車の最新技術
更新日:2022.09.22 / 掲載日:2022.09.15
マツダ CX-60のパワートレインを解説する【石井昌道の自動車テクノロジー最前線】
文●石井昌道 写真●マツダ
いよいよ9月15日から発売されるマツダCX-60。これまでのマツダ車よりも上級モデルとなる新世代ラージ商品群は、エンジン縦置きのFRベースのプラットフォーム、直列6気筒エンジン、トルコンレス8速AT、48Vマイルドハイブリッドシステム、PHEV、後輪駆動ベースAWDなど新技術がてんこ盛りで、まさに社運を賭けたプロジェクトだ。
導入されるのはXD-HYBRID(e-SKYACTIV D)、PHEV(e-SKYACTIV PHEV)、XD(SKYACTIV-D 3.3)、25S(SKYACTIV-G 2.5)の4機種で、9月15日にはまずXD-HYBRIDを発売。市販バージョンに公道で試乗し、様々な驚きや発見があったのだが、とにかく力が入っていると感じたのが燃費性能だった。BEVを始めとする電動化全盛と言われる時代に、新たに大排気量・直列6気筒ディーゼルを投入するからには、半端なものでは許されないとばかりに、徹底的に高効率なパワートレーンを造り上げてきたのだ。
カタログのWLTCモード燃費をみるとXD-HYBRIDは21.1km/L。最大トルクは550Nmと頼もしく、車両重量は1910kg、タイヤサイズが235/50R20であることを考えれば驚異的だ。ちなみにCX-3 XD(6AT、4WD)は最大トルク270Nm、車両重量1340~1370kg、タイヤサイズ215/50R18で19.0~21.2km/L、CX-5 XD(6AT、4WD)は車両重量1710kg、タイヤサイズ225/55R19で16.6km/L。DセグメントのCX-60 ながらCセグメントのみならずBセグメントまで上回るほど。マイルドハイブリッドではないCX-60 XDは1860kgで18.5km/Lなので、エンジン+トランスミッションの実力でみればほぼBセグメント並とみていいだろう。

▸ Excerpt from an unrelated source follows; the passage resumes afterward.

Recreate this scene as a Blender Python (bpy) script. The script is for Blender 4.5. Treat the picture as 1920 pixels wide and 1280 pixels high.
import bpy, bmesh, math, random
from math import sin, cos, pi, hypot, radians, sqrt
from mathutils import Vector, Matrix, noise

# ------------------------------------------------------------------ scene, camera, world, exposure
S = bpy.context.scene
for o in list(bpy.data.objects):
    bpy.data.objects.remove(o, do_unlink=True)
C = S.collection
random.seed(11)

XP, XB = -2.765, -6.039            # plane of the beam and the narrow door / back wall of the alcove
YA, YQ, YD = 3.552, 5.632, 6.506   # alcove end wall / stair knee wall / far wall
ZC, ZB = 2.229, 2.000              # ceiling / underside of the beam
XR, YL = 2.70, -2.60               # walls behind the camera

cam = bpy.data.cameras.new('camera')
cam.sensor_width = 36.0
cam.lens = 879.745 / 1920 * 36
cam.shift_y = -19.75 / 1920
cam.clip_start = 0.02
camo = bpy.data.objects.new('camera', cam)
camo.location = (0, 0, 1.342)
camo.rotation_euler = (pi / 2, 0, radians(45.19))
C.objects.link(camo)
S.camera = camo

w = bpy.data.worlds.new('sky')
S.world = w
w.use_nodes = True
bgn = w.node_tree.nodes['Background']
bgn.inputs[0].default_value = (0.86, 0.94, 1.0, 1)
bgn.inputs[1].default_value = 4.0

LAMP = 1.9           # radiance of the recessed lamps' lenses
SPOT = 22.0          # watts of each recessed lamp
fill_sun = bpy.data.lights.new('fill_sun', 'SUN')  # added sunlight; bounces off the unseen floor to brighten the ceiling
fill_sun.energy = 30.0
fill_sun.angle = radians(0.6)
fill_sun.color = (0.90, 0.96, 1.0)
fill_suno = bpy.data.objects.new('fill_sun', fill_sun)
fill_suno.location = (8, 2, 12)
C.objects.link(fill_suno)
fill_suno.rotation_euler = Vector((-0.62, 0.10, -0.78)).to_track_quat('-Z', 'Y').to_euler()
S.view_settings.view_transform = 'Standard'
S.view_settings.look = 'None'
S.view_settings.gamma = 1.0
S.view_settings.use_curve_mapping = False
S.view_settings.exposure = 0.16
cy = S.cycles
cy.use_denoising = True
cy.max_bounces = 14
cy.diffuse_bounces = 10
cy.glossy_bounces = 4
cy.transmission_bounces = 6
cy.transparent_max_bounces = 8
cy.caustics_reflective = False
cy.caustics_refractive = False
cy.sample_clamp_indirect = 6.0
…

徹底した効率追求は、まず新開発のトルコンレスの8速ATにあらわれている。マツダは2012年のCX-5登場時に採用した6ATをずっと使い続けてきた。ライバルが多段化していくなかで少し見劣りしていたが、内製にこだわっているのでなかなか踏み切れなかったのだろう。ラージ商品群では満を持して8速とし、しかもトルクコンバーターのかわりに湿式多板クラッチを採用して高効率化。一気にモダンになった。低負荷で巡航しているとエンジンが停止するコースティングを行うが、クラッチで駆動系を切り離すのでさらに効率がいい。ただし、再始動の制御が難しいので、わずかなショックを感じることもあるが、それだけ効率を追求している表れでもある。
直列6気筒エンジンは3.3L。BMWやメルセデス・ベンツ、ジャガー・ランドローバーなどの直列6気筒エンジンは3.0Lで、気筒あたり500ccがもっとも燃焼効率がいいというガソリン・エンジンとモジュールだからという理由と思われるが、マツダは自己着火のディーゼルだから必ずしも気筒あたり500ccが理想ではなく、大排気量化でダウンスピード(低いエンジン回転数を使う)ことで効率化を果たした。

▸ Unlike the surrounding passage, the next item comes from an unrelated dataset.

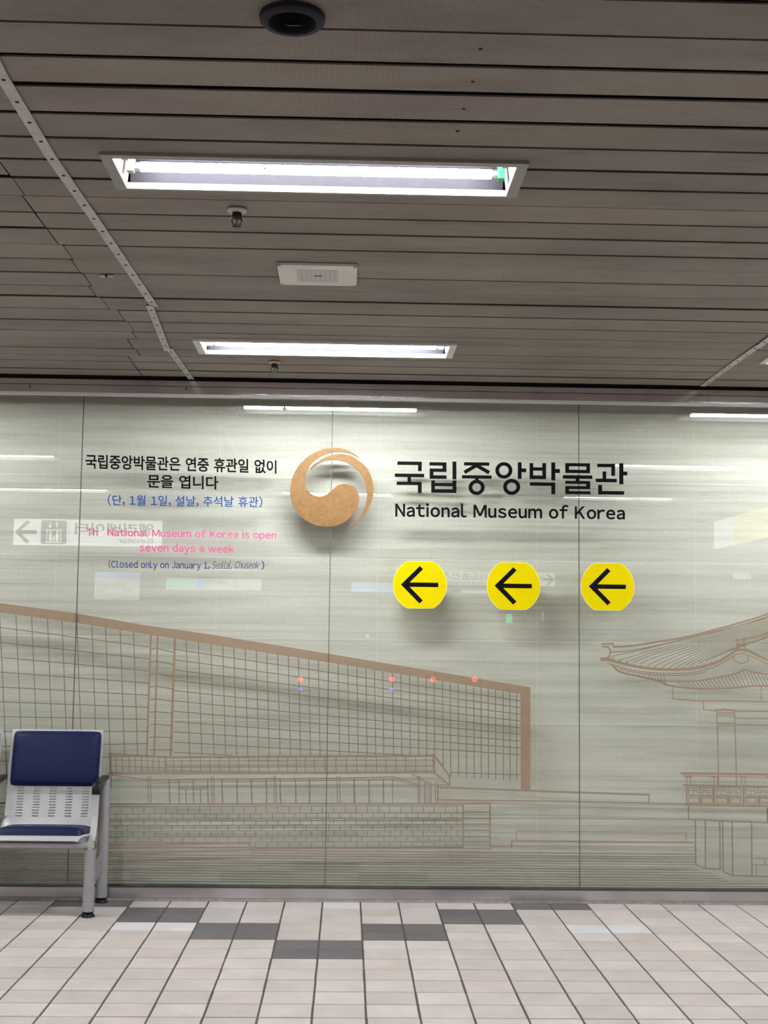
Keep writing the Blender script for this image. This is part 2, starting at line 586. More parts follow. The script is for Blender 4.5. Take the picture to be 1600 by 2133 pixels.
for i in range(len(seams) - 1):
    s0, s1 = seams[i], seams[i + 1]
    jx = -1.135 + rnd.uniform(-0.012, 0.012) + (0.05 if 5.9 < s0 < 6.5 else 0) - (0.07 if s0 > 6.9 else 0)
    for a, b, sec in ((XL, jx, 0), (jx + 0.004, 2.05, 1), (2.051, XR, 2)):
        w = gapw
        dl = [rnd.uniform(-0.0045, 0.0045) for _ in range(4)]
        if s0 < 2.9:
            dl = [0] * 4
        sh = rnd.uniform(-0.014, 0.004) if sec == 0 else 0
        zz = [rnd.uniform(0, 0.005) for _ in range(2)]
        v = rnd.uniform(0.88, 1.08)
        tint = (v, v * rnd.uniform(0.985, 1.01), v * rnd.uniform(0.96, 1.0))

        def edge(x, side):
            t = (x - a) / (b - a)
            if sec == 0:
                t = max(0, (x + 2.5) / 1.4) if x > -2.5 else 0
            if side == 0:
                return s0 + gapw[s0] / 2 + dl[0] * (1 - t) + dl[1] * t + sh
            return s1 - gapw[s1] / 2 + dl[2] * (1 - t) + dl[3] * t + sh

        def strip(xa, xb, fa, fb):
            n = max(1, int((xb - xa) / 0.8))
            for q in range(n):
                u0, u1 = xa + (xb - xa) * q / n, xa + (xb - xa) * (q + 1) / n
                P = []
                for u, lo in ((u0, 0), (u1, 0), (u1, 1), (u0, 1)):
                    ee = (fa, fb)[lo]
                    yy = edge(u, lo) if ee is None else ee
                    P.append(Vector((u, yy, ZC + zz[lo] * 0.6)))
                up = Vector((0, 0, 0.005))
                cm.face(P[::-1], 0); ccols.append(tint)
                if fa is None:
                    cm.face([P[0], P[1], P[1] + up, P[0] + up], 0); ccols.append(tint)
                if fb is None:
                    cm.face([P[2], P[3], P[3] + up, P[2] + up], 0); ccols.append(tint)
        hs = [h for h in HOLES if h[3] > s0 and h[2] < s1 and h[1] > a and h[0] < b]
        if not hs:
            strip(a, b, None, None)
        else:
            x = a
            for h in sorted(hs):
                if h[0] > x:
                    strip(x, h[0], None, None)
                if h[2] > s0 + 0.012:
                    strip(max(x, h[0]), min(b, h[1]), None, h[2])
                if h[3] < s1 - 0.012:
                    strip(max(x, h[0]), min(b, h[1]), h[3], None)
                x = h[1]
            if x < b:
                strip(x, b, None, None)
# the dark space over the panels, as a lid with a hole-free plane above the lamp troughs
cm.face([(XL, YB, ZC + 0.14), (XL, D + 0.2, ZC + 0.14), (XR, D + 0.2, ZC + 0.14), (XR, YB, ZC + 0.14)], 1)
ccols.append((1, 1, 1))
# screw holes in the panels
for px, py in ((1001, 102), (985, 170), (966, 227), (953, 273), (1197, 672), (1206, 695), (1050, 318 + 260), (552, 100 + 250)):
    p = onZ(px, py, ZC)
    n = 10
    cm.face([(p.x + 0.0055 * math.cos(2 * math.pi * k / n), p.y + 0.0055 * math.sin(2 * math.pi * k / n), ZC - 0.0008) for k in range(n)], 1)
    ccols.append((1, 1, 1))
ceiling = struct(cm.build('ceiling', [MAT['ceiling'], MAT['void']], fix=False))
face_tint(ceiling, ccols)

# walls
wm = MB(); wm.box((XL, D + GAP, -0.01), (XR, D + GAP + 0.1, ZC + 0.2)); struct(wm.build('wall_front', MAT['stone']))
wm = MB(); wm.box((XL - 0.1, YB, -0.01), (XL, D + 0.25, ZC + 0.2)); struct(wm.build('wall_left', MAT['wallpaint']))
wm = MB(); wm.box((XR, YB, -0.01), (XR + 0.1, D + 0.25, ZC + 0.2)); struct(wm.build('wall_right', MAT['wallpaint']))
wm = MB(); wm.box((XL - 0.1, YB - 0.1, -0.01), (XR + 0.1, YB, ZC + 0.2)); struct(wm.build('wall_back', MAT['wallpaint']))

# glass panes, with dark sealed joints between them
ZG0, ZG1 = 0.072, 2.90
joints = [onY(157, 1340).x, onY(685, 1345).x, onY(1207, 1350).x]
pitch = (joints[2] - joints[0]) / 2
edges = [joints[0] - 4 * pitch, joints[0] - 3 * pitch, joints[0] - 2 * pitch, joints[0] - pitch] + joints + [joints[2] + pitch, joints[2] + 2 * pitch, joints[2] + 3 * pitch]
edges = [max(XL, min(XR, e)) for e in edges]
gw = 0.0045
for i in range(len(edges) - 1):
    g = MB()
    g.box((edges[i] + gw / 2, D, ZG0 - 0.02), (edges[i + 1] - gw / 2, D + 0.010, ZG1 + 0.03))
    struct(g.build('window_%d' % (i + 1), MAT['glass']))
for i, e in enumerate(edges[1:-1]):
    g = MB()
    g.box((e - gw / 2, D + 0.001, ZG0 - 0.02), (e + gw / 2, D + 0.009, ZG1 + 0.03))
    struct(g.build('trim_%d' % (i + 3), MAT['seal']))

# steel head channel above the glass
zt = [ZC - 0.011, 2.951, 2.905, 2.889]
t1 = MB()
sx = [XL, onY(1473, 815).x, XR]
for a, b in zip(sx[:-1], sx[1:]):
    t1.box((a + 0.0008, D - 0.030, zt[1] + 0.0015), (b - 0.0008, D + 0.05, zt[0]))
    t1.box((a + 0.0008, D - 0.029, zt[2]), (b - 0.0008, D + 0.05, zt[1] - 0.0012))
t1.box((XL, D - 0.012, zt[0] - 0.002), (XR, D + 0.05, ZC + 0.13), 1)  # dark strip added behind the gap above the channel, in place of its shade
t1.box((XL, D - 0.026, zt[1] - 0.003), (XR, D + 0.04, zt[1] + 0.003), 1)
t1.box((XL, D - 0.038, zt[3]), (XR, D - 0.0005, zt[2] - 0.0006), 2)
for px in (62, 388, 1120, 1460):
    p = onY(px, 806 + (px - 100) * 0.0125, D - 0.03)
    t1.box((p.x - 0.004, D - 0.0315, p.z - 0.003), (p.x + 0.004, D - 0.028, p.z + 0.004), 1)
struct(t1.build('trim_1', [MAT['steel'], MAT['hole'], plain('pale_lip', (0.70, 0.69, 0.69), 0.6, var=0.05, spec=0.1)]))
# steel base channel
t2 = MB()
sb = [XL, onY(820, 1865).x, onY(1128, 1872).x, XR]
for a, b in zip(sb[:-1], sb[1:]):
    t2.box((a + 0.0006, D - 0.016, 0.018), (b - 0.0006, D + 0.05, ZG0 - 0.004))
t2.box((XL, D - 0.020, ZG0 - 0.0045), (XR, D - 0.0005, ZG0 + 0.001), 0)
t2.box((XL, D - 0.0215, 0.0005), (XR, D + 0.05, 0.0165), 1)
struct(t2.build('baseboard_front', [MAT['steel_base'], plain('base_mortar', (0.33, 0.29, 0.29), 0.7, var=0.25)]))
ts = MB()
ts.box((XL, D + 0.012, 0.018), (XR, D + 0.03, ZG0 + 0.014))  # dark green strip put in for the refraction line at the glass foot
struct(ts.build('trim_2', plain('glass_foot_line', (0.05, 0.06, 0.055), 0.6)))

# ------------------------------------------------------------------ ceiling lights
def make_lamp(cx, cy, label):
    t = thing('recessed_light', (cx, cy, ZC), label, 'ceiling light', 'recessed fluorescent lights')
    x0, x1, y0, y1 = cx - LX / 2, cx + LX / 2, cy - LD_ / 2, cy + LD_ / 2
    z0, z1 = ZC - 0.010, ZC + 0.012
    f = MB()
    w = LW
    for a, b in (((x0, y0), (x1, y0 + w)), ((x0, y1 - w * 0.5), (x1, y1)), ((x0, y0 + w), (x0 + w * 1.2, y1 - w * 0.5)), ((x1 - w * 1.2, y0 + w), (x1, y1 - w * 0.5))):
        f.box((a[0], a[1], z0), (b[0], b[1], z1))
    f.build('frame', MAT['frame'], t, fix=False)
    h = MB()
    ix0, ix1, iy0, iy1 = x0 + w * 1.2, x1 - w * 1.2, y0 + w, y1 - w * 0.5
    zt_ = ZC + 0.075
    za = ZC - 0.006
    zl = ZC + 0.010
    h.face([(ix0, iy1, za), (ix1, iy1, za), (ix1, iy1 - 0.004, zl), (ix0, iy1 - 0.004, zl)], 0)
    h.face([(ix0, iy0, za), (ix1, iy0, za), (ix1, iy0 + 0.004, zl), (ix0, iy0 + 0.004, zl)], 0)
    h.face([(ix0, iy0, za), (ix0, iy1, za), (ix0 + 0.012, iy1 - 0.02, zt_), (ix0 + 0.012, iy0 + 0.02, zt_)], 0)
    h.face([(ix1, iy0, za), (ix1, iy1, za), (ix1 - 0.012, iy1 - 0.02, zt_), (ix1 - 0.012, iy0 + 0.02, zt_)], 0)
    h.build('housing', MAT['trough'], t, fix=False)
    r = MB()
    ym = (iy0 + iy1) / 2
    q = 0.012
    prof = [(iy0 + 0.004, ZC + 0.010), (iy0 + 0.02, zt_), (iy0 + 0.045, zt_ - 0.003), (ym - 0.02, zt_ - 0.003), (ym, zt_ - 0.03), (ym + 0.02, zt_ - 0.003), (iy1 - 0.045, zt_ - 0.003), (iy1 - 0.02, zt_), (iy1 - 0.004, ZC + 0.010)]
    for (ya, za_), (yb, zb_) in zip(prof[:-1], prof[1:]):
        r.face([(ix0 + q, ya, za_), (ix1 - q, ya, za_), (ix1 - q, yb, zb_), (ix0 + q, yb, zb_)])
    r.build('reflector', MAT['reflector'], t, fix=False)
    for ty in (cy - 0.082, cy + 0.036):
        tz = ZC + 0.026
        tb = MB(); tb.tube([(ix0 + 0.062, ty, tz), (ix1 - 0.062, ty, tz)], 0.0155, 16)
        to = tb.build('tube', MAT['tube'], t, smooth=True)
        for ca_, cb_ in ((ix0 + 0.042, ix0 + 0.062), (ix1 - 0.062, ix1 - 0.042)):
            cb = MB()
            cb.tube([(ca_, ty, tz), (cb_, ty, tz)], 0.0157, 16)
            cb.build('end_cap', MAT['cap'], to, smooth=True)
        for sx_, side in ((ix0 + 0.030, 0), (ix1 - 0.030, 1)):
            sb_ = MB()
            sb_.box((sx_ - 0.012, ty - 0.016, tz - 0.018), (sx_ + 0.012, ty + 0.016, zt_ - 0.001))
            sb_.build('lampholder', MAT['cream'], t, bevel=0.003)
    return t


def lampholder_green(t):
    best = [c for c in t.children if c.name.startswith('lampholder')]
    best.sort(key=lambda c: (max(v.co.x for v in c.data.vertices), max(v.co.y for v in c.data.vertices)))
    o = best[-1]
    o.data = o.data.copy()
    o.data.materials[0] = MAT['green']
    o['label'] = 'bright green lampholder'


LAMP_LABELS = {
    (0, 0): 'smaller recessed two-tube ceiling light nearest above the glass wall',
    (1, 0): 'large recessed fluorescent ceiling light with one green lampholder at its end',
    (0, 1): 'recessed ceiling light cut by the right edge beside the short cover strip',
    (0, -1): 'recessed ceiling light just outside the left edge near the wall',
    (1, -1): 'recessed ceiling light mirrored as upper streak at the left edge of glass',
    (1, 1): 'recessed ceiling light mirrored as upper streak right of the big Korean title',
    (2, -1): 'recessed ceiling light mirrored as lower streak at the left edge of glass',
    (2, 0): 'recessed ceiling light mirrored as thin streak beside the gold swirl',
    (2, 1): 'recessed ceiling light mirrored as lower streak over the word Korea',
    (3, 0): 'far ceiling light mirrored as short streak under the January notice',
}
ROWN = ['row nearest the glass wall', 'second row from the glass wall', 'third row from the glass wall', 'far row']
proto = None
worn2 = {}
pale = None
for cx, ly, row, k in LAMPS:
    lab = LAMP_LABELS.get((row, k)) or 'recessed ceiling light at the far %s end of the %s' % ('left' if k < 0 else 'right', ROWN[row])
    if proto is None:
        proto = make_lamp(cx, ly, lab)
        o = proto
        grey_frame = [ch for ch in o.children if ch.name.startswith('frame')][0].data
    else:
        o = copy_thing(proto, (cx, ly, ZC))
        o['label'] = lab
        if row:
            for ch in o.children:
                if ch.name.startswith('frame'):
                    ch.data = grey_frame
    if row == 0:                            # the row by the glass has paler painted frames
        for ch in o.children:
            if ch.name.startswith('frame'):
                if pale is None:
                    pale = ch.data.copy()
                    pale.materials[0] = MAT['framewhite']
                ch.data = pale
    if row:
        for ch in o.children:
            if ch.name.startswith('tube'):
                if ch.data.name not in worn2:
                    worn2[ch.data.name] = ch.data.copy()
                    worn2[ch.data.name].materials[0] = MAT['tubedim']
                ch.data = worn2[ch.data.name]
    if (row, k) == (1, 0):
        lampholder_green(o)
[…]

ちなみに既存の直列4気筒ディーゼルは2.4Lでボア×ストロークは同じなのでモジュールとみることもできるが、新開発の直列6気筒は燃焼室形状が異なっている。2段エッグ形状と呼ばれるもので、最初に噴射する燃料と次に噴射する燃料が別の空間にいくことで干渉を抑制。縦渦による混合促進もなされている。これによって短い間隔で噴射しても綺麗に燃焼してエミッションに問題はでない。もっとも効率のいいピストン上死点で燃焼させることが可能になっている。DCPCI(空間制御予混合燃焼)と呼ばれる新技術だ。大排気量化はダウンスピードの実現のみならず、取り込む空気量が増えるのでEGR(排気再循環システム)の効率もあがるという。熱効率は40%を超えているが、その範囲は広く、低回転域を多用できる。
これまでのマツダのマイルドハブリッドは24V電源だったが、新たに欧州勢と同様の48V電源となった。24Vの燃費改善効果は4~5%だったところ、48Vは8%ほどだという。モーターは最高出力12.4kW、最大トルク153Nmでバッテリーは0.33kWh。トルク増強を体感できるほどではないが、駆動アシストはエンジン回転のダウンスピードにも有利なはずだ。
新技術がてんこ盛りで生まれたばかりのモデルなので、荒削りな面も見受けられるが、内燃機関の可能性を追い、走る歓びとの両立を目指しているユニークな姿勢は素直に応援したくなる。これからのラージ商品群に期待したいのだ。